(1.) PIRBHU instituted a suit for possession of agricultural land in village Madina - Gaindran against Birkha and others on the ground that he had been forcibly removed from it. The defendants pleaded limitation and adverse possession. Though the trial Court decreed this suit it was dismissed by the decree of the lower Appellate Court Sarkaria J. in Regular Second Appeal No 640 of 1962, dismissed the appeal of Pirbhu on 25th January, 1968. The copy of the judgment of Sarkaria J. which was applied for on 27th of January, 1968, was ready for delivery on 13th of March, 1968. Under rule 4 of the Rules and Orders of the Punjab High Court, Volume V, Chapter 1 -A: No memorandum of appeal preferred under clause 10 of the Letters Patent shall be entertained if presented after the expiration of 30 days from the date of the judgment appealed from unless......Such memorandum of appeal need not be accompanied by a copy of the judgment appealed from, but a memorandum of appeal for which a certificate is required under clause 10, must contain a declaration to the effect that the Judge, who passed the judgment, has certified that the case is a fit one for appeal.

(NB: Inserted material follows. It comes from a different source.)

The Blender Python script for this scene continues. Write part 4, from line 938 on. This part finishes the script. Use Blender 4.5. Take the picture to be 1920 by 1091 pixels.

The time spent in obtaining the certificate from the Judge (including the date of application and the date on which the Judge passed to order) shall be excluded in computing the period of limitation.

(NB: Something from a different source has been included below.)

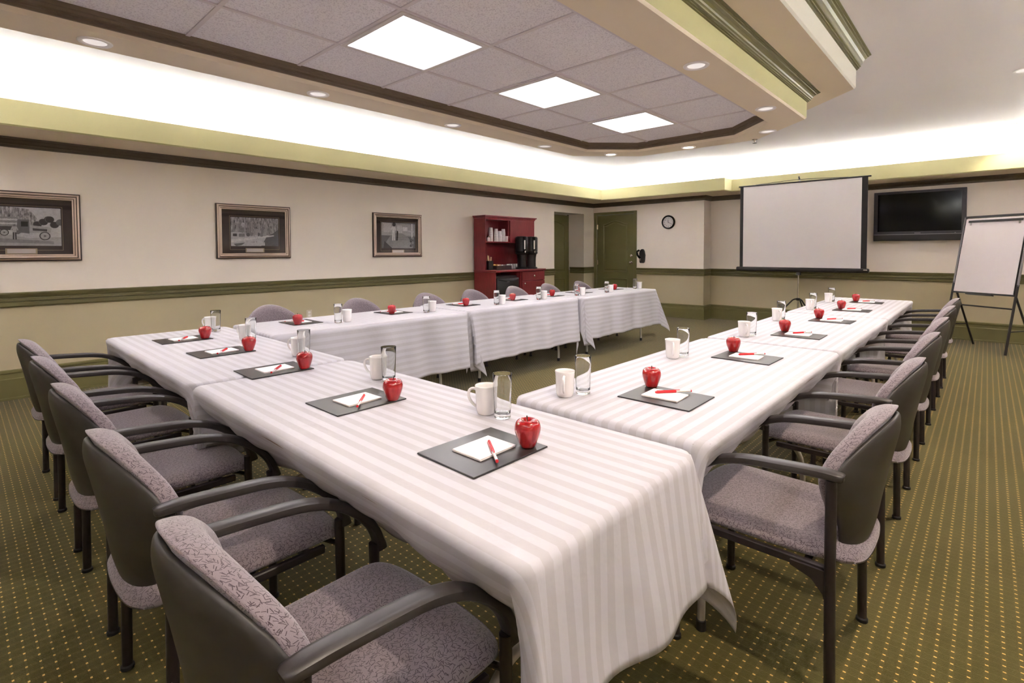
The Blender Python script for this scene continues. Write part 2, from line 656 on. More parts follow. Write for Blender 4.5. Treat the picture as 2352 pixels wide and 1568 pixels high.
struct('wall_right', bm, WM)
bm = bmesh.new()
wall_face(bm, (XR, YF), (0, YF), 0, ZC)
struct('wall_front', bm, WM)

# ---- main ceiling
bm = bmesh.new()
quad(bm, ((0, YF, ZC), (0, Y2, ZC), (XR, Y2, ZC), (XR, YF, ZC)))
struct('ceiling', bm, M['ceiling'])

# ---- wall trims, swept along the walls (offset to the right-hand side = into the room)
wall_path = [(0, YF), (0, Y1), (XJ, Y1), (XJ, Y2), (XR, Y2), (XR, YF)]
bm = bmesh.new()
sweep(bm, [(0, 2.250), (.012, 2.252), (.014, 2.262), (.022, 2.266), (.024, 2.278), (.036, 2.290), (.048, 2.312), (.056, 2.318), (.060, 2.335), (0, 2.336)], wall_path, closed=True)
struct('trim_1', bm, M['trim_dark'])
rail = [(0, RB), (.018, RB + .002), (.022, RB + .014), (.022, RB + .040), (.014, RB + .044), (.014, RB + .050), (.026, RB + .055), (.026, RB + .075), (.016, RB + .079), (.016, RB + .086), (.024, RB + .092), (.030, RB + .110), (.034, RB + .122), (.034, RB + .132), (0, RB + .134)]
bm = bmesh.new()
sweep(bm, rail, [(0, YF), (0, OP0)], close_prof=True)
sweep(bm, rail, [(-OPD + .045, OP1), (0, OP1), (0, Y1), (.028, Y1)], close_prof=True)
sweep(bm, rail, [(1.075, Y1), (XJ, Y1), (XJ, Y2), (XR, Y2)], close_prof=True)
struct('trim_2', bm, M['trim'])
basep = [(0, 0), (.026, 0), (.026, .018), (.020, .022), (.020, .185), (.013, .192), (.013, .235), (.022, .243), (.022, .258), (.010, .267), (0, .268)]
bm = bmesh.new()
sweep(bm, basep, [(0, YF), (0, OP0)], close_prof=True)
struct('baseboard_left', bm, M['base'])
bm = bmesh.new()
sweep(bm, basep, [(-OPD + .045, OP1), (0, OP1), (0, Y1), (.028, Y1)], close_prof=True)
sweep(bm, basep, [(1.075, Y1), (XJ, Y1), (XJ, Y2), (XR, Y2)], close_prof=True)
struct('baseboard_back', bm, M['base'])

# ---- cove ledge round the walls: soffit, face, trough and the white wall above it
LD, LB, LT, LW = 0.60, 2.336, 2.552, 0.40
bm = bmesh.new()
sweep(bm, [(0, LB), (LD - .012, LB), (LD, LB + .012), (LD, LT - .006), (LD - .006, LT), (LD - .02, LT), (LD - .02, LB + .05), (LW, LB + .05), (LW, ZC)], wall_path, closed=True,
      mats=[0, 1, 1, 1, 1, 2, 2, 2])
struct('trim_3', bm, [M['soffit'], M['fascia'], M['wall_white']])
# lamps in the trough
for k, (a, b) in enumerate((((.556, YF + .62), (.556, Y1 - .62)), ((.62, Y1 - .556), (XJ + .52, Y1 - .556)), ((XJ + .62, Y2 - .556), (XR - .62, Y2 - .556)), ((XR - .556, Y2 - .62), (XR - .556, YF + .62)), ((XR - .62, YF + .556), (.62, YF + .556)))):
    bm = bmesh.new()
    tube(bm, [(a[0], a[1], LB + .085), (b[0], b[1], LB + .085)], .018, 8)
    lab = ['cove light tube hidden in the ledge above the framed pictures', 'cove light tube hidden in the ledge above the wall clock', 'cove light tube hidden in the ledge above the television', 'cove light tube in the ledge of the right-hand wall', 'cove light tube in the ledge of the front wall'][k]
    tag(obj('cove_light', bm, M['cove'], smooth=True), lab, 'light', 'cove lights')

# ---- dropped ring below the main ceiling: an elongated octagon
OX0, OX1, OY0, OY1, OC = 2.884, 5.27, -0.75, 5.385, 0.56
octo = [(OX0 + OC, OY0), (OX0, OY0 + OC), (OX0, OY1 - OC), (OX0 + OC, OY1), (OX1 - OC, OY1), (OX1, OY1 - OC), (OX1, OY0 + OC), (OX1 - OC, OY0)]
# this order runs clockwise seen from above, so its right-hand side points inwards
RZ, TZ = 2.39, 2.48
IN = .285
bm = bmesh.new()
sweep(bm, [(IN, RZ + .022), (IN - .018, RZ), (.012, RZ), (0, RZ + .012), (0, 2.532), (0, 2.60), (-.32 + .012, 2.60), (-.32, 2.612), (-.32, 2.752), (-.32, ZC)], octo, closed=True,
      mats=[0, 0, 0, 1, 1, 0, 2, 2, 2])
struct('trim_4', bm, [M['soffit'], M['fascia'], M['fascia_pale']])
def crown(o, z0, z1, out):
    h = z1 - z0
    return [(o, z0), (o - .12 * out, z0), (o - .12 * out, z0 + .07 * h), (o - .22 * out, z0 + .09 * h), (o - .22 * out, z0 + .17 * h), (o - .32 * out, z0 + .20 * h),
            (o - .34 * out, z0 + .30 * h), (o - .42 * out, z0 + .38 * h), (o - .46 * out, z0 + .52 * h), (o - .58 * out, z0 + .68 * h), (o - .72 * out, z0 + .76 * h),
            (o - .74 * out, z0 + .84 * h), (o - .86 * out, z0 + .86 * h), (o - .86 * out, z0 + .93 * h), (o - out, z0 + .95 * h), (o - out, z1)]
bm = bmesh.new()
sweep(bm, crown(0, 2.530, 2.600, .092), octo, closed=True)
struct('trim_5', bm, M['trim_olive'])
bm = bmesh.new()
sweep(bm, crown(-.32, 2.750, ZC, .095), octo, closed=True)
struct('trim_6', bm, M['trim_olive'])
bm = bmesh.new()
sweep(bm, [(IN, RZ + .022), (IN + .010, RZ + .024), (IN + .010, RZ + .036), (IN + .004, RZ + .040), (IN + .004, RZ + .048), (IN + .014, RZ + .054), (IN + .018, RZ + .066), (IN + .026, RZ + .070), (IN + .030, RZ + .086), (IN + .030, TZ)], octo, closed=True)
struct('trim_7', bm, M['trim_brown'])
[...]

(2.) THE last day for filing the letters patent appeal, taking into account the time spent in obtaining the copy of the judgment, was 15th of April, 1968. On that date an application for the grant of certificate was made and this was admittedly within time. The certificate was granted by the learned Judge on 12th July, 1968. As the applicant has exhausted the permissible period for copies, the letters "patent appeal had to be filed on 12th of July, 1968. This however, was not done and the appeal was filed on 15th of July, 1968. In the application under section 5 of the Limitation Act for condonation of delay, it is pleaded that 13th and 14th of July. 1968 were holidays and the appeal was filed on the 15th as copies of judgment of Sarkaria J. and other papears had to be typed.

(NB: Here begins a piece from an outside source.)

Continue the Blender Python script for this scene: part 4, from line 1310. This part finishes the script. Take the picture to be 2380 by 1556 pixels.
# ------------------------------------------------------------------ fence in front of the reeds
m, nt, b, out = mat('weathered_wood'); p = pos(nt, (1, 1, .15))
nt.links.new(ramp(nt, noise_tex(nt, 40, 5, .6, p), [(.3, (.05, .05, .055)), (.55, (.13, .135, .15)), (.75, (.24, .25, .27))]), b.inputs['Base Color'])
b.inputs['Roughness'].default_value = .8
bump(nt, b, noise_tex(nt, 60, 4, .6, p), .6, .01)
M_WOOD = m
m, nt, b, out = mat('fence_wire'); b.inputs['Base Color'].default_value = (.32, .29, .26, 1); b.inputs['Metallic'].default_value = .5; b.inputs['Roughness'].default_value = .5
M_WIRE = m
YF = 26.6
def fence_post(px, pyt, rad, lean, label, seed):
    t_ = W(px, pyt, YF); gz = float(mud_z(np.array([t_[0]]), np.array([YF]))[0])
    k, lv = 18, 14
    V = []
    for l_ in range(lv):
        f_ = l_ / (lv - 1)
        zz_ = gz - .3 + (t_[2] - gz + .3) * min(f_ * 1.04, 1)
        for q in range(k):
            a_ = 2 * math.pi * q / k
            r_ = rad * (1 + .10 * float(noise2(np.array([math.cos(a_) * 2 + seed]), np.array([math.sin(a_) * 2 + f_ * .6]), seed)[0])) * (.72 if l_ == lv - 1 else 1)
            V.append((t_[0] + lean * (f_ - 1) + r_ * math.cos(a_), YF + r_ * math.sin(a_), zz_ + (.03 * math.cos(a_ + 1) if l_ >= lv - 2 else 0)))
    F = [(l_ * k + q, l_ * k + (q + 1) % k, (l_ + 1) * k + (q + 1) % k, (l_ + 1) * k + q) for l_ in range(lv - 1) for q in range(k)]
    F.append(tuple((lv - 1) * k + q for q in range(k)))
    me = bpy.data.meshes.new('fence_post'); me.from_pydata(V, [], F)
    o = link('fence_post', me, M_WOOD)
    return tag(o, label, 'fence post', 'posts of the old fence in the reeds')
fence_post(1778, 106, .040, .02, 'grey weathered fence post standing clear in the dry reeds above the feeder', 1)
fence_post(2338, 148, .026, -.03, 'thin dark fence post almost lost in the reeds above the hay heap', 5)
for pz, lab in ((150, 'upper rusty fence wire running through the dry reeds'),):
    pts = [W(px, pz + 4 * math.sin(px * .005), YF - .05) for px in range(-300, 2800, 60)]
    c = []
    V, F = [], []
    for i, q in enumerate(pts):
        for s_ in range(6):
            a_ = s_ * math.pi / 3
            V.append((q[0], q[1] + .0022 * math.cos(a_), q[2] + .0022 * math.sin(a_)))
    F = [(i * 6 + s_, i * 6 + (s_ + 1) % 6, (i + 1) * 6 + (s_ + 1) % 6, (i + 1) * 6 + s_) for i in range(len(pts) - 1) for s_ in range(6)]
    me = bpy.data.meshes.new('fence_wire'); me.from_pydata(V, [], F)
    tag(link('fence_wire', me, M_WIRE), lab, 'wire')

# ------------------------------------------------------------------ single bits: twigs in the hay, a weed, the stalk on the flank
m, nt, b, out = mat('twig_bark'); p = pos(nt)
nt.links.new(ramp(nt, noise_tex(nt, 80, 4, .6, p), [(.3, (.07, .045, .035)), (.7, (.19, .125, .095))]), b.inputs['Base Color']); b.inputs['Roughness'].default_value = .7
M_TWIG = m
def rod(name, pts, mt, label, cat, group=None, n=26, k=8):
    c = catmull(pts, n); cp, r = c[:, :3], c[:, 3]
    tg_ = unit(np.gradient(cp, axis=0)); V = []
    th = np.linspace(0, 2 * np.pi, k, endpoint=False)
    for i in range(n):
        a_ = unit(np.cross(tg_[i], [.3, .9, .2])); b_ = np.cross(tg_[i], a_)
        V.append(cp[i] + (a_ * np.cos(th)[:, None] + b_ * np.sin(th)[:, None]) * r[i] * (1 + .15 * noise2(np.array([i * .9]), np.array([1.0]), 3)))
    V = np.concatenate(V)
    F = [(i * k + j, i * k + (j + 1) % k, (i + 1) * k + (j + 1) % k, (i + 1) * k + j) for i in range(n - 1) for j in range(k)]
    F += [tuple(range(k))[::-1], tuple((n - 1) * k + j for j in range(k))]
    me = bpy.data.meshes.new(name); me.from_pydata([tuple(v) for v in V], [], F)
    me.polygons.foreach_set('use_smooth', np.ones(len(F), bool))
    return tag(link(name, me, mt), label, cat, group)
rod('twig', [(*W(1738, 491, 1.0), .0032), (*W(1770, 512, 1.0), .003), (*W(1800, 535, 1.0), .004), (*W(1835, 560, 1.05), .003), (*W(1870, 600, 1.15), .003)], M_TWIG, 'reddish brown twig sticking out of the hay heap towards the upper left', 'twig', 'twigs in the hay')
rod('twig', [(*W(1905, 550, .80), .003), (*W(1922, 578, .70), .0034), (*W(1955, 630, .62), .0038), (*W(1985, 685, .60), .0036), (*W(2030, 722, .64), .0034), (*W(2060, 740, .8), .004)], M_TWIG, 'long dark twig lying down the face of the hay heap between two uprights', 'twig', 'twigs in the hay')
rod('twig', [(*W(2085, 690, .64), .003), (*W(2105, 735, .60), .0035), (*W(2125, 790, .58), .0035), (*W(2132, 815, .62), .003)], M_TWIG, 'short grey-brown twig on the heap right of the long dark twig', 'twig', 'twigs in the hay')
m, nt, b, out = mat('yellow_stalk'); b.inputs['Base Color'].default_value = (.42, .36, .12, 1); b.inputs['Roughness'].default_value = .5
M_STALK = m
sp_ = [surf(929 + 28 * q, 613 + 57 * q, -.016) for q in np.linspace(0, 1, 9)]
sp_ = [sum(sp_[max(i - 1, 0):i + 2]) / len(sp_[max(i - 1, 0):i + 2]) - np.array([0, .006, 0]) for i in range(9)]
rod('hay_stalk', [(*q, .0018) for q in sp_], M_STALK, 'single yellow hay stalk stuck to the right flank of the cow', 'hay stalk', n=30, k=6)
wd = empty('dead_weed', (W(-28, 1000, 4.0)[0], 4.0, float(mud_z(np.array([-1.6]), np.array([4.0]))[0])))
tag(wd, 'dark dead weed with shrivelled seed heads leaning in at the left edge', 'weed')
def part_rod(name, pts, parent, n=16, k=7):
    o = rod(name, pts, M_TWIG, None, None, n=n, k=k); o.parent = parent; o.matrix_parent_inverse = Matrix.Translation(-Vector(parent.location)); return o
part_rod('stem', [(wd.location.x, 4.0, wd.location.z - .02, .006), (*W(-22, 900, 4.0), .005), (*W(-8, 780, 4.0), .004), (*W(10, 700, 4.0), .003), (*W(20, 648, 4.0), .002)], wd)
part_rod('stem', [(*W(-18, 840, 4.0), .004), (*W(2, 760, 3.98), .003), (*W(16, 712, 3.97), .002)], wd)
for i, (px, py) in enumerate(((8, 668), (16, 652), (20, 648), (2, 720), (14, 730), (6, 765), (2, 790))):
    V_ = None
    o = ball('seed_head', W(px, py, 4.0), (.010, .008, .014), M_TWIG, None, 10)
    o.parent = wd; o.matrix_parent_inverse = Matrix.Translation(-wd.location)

(3.) THIS should be read in continuation of the order passed by us on 29th January, 1969, in Civil Miscellaneous 4551 of 1968, disallowing the claim of the applicant for condonation of delay under section 5 of the Limitation Act in filing the Letters Patent Appeal 372 of 1968. The appeal in the normal course would have been dismissed automatically, but Mr. U.D. Gaur, learned counsel for the appellant, has vehemently argued that the application under section 5 of the Limitation Act had been made inadvertently and that the appeal was not, in fact, barred by time. If the contention of Mr. Gaur is correct, then the application for condonation of delay and the decision thereon given by us on 29th January, 1969, would of course be treated as superfluous.